The year is 1988, and America is full of broken homes. Eight-year-old Nenny’s family has itself split and doubled; she and her mother and two brothers have just moved in with her stepfather and his two kids. Her old life replaced by this new configuration, Nenny’s natural anxieties amplify, and both real and imagined dangers entwine: earthquakes and home invasions, ghosts of her stepfather’s days in Vietnam, Gorbachev knocking down the door of her third grade class and recruiting them all into the Red Army. Knock-kneed and a little stormy-eyed, she is far too small for the thoughts that haunt her, yet this creeping premonition of hers is not entirely unfounded. Indeed, tragedy does come, but it comes at her sideways and in the most unexpected way.

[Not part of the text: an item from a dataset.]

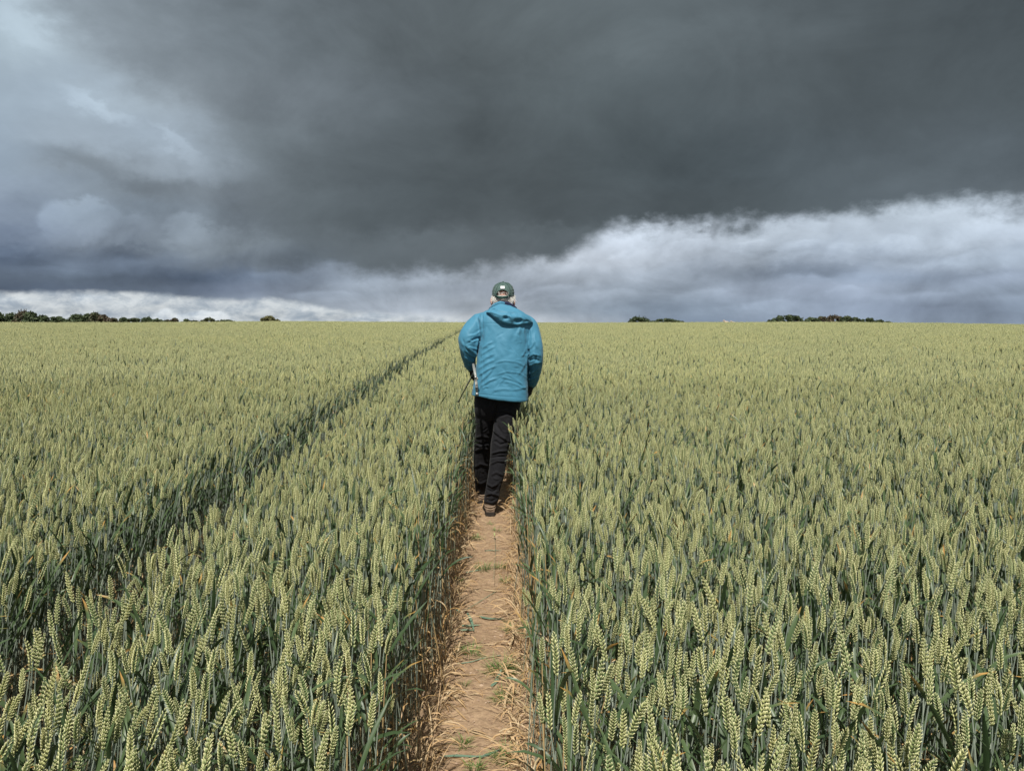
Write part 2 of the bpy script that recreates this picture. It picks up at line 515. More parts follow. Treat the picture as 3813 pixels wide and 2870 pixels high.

With an exhilarating, irresistible voice, Summerfield has managed to tap the very truth of what it is to have been a child of her generation, bottle it, add the particular alchemy of acidity and sweetness that is Nenny, and serve it up here in devastating, hilarious, heartfelt doses. EVERY OTHER WEEKEND is a novel about how a family fractures and reforms, and how we navigate the grief of others, all the while struggling to understand our own.
Selected Praise
“Zulema Summerfield is among the best new writers I've read in a long, long time. She tells the truth, but with a beautiful slant, and any reader who comes in contact with her will be better for her singular vision.” – Peter Orner
About the Author
Zulema Renee Summerfield holds an MFA in Creative Writing from San Francisco State University. Her book of flash fiction, EVERYTHING FACES ALL WAYS AT ONCE (Fourteen Hills, 2010), was the recipient of the Michael Rubin Book Award, and her short fiction has appeared in The Heavy Feather Review, The Threepenny Review, Guernica, and elsewhere. She currently lives in Portland, Oregon.